In chapter 4, Freire elaborates on what he considers to be antidialogue:

“The first characteristic of antidialogical action is the necessity for conquest. The antidialogical individual, in his relations with others aims at conquering them—increasingly and by every means […]” (138).

Think of Meno who accuses Socrates:

“At this moment I feel you are exercising magic and witchcraft upon me and positively laying me under your spell until I am just a mass of helplessness. If I may be flippant, I think that not only in outward appearance but in other respects as well you are exactly like the flat sting ray that one meets in the sea.
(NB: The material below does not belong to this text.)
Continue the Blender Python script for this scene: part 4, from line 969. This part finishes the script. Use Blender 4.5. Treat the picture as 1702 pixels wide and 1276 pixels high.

Whenever anyone comes into contact with it, it numbs him, and that is the sort of thing that you seem to be doing to me now. My mind and my lips are literally numb, and I have nothing to reply to you.” (80a-b)

1. Think back to the Republic. Is the Socratic method dialogue in Freire’s sense of ‘dialogue’? [5 min.]

2. Are Socratic dialogues antidialogical? Could one compare Socrates to an oppressor and the interlocutor to the oppressed? [5 min.]

Again, consider this quote:

“Revolutionary leaders cannot think without the people, nor for the people, but only with the people.” (131).

3. Does Socrates think with the interlocutors or for them? Recall the scene in Meno when Socrates “teaches” the slave boy geometry. Is he thinking with the boy or for him? [5 min.]

Freire also writes in talking about scientific and humanist revolutionary leaders: “They cannot sloganize the people, but must enter into dialogue with them, so that the people’s empirical knowledge of reality, nourished by the leader’s critical knowledge, gradually becomes transformed into knowledge of the causes of reality.” (134).

4. Would you characterize Socrates as a revolutionary leader as Freire describes him? [5. min.]

Finally, consider this passage:

“there are Subjects who meet to name the world in order to transform it” (167).

5. Is this the goal of the Socratic “dialogue”? Do you think that this is the goal of education? [10 min.]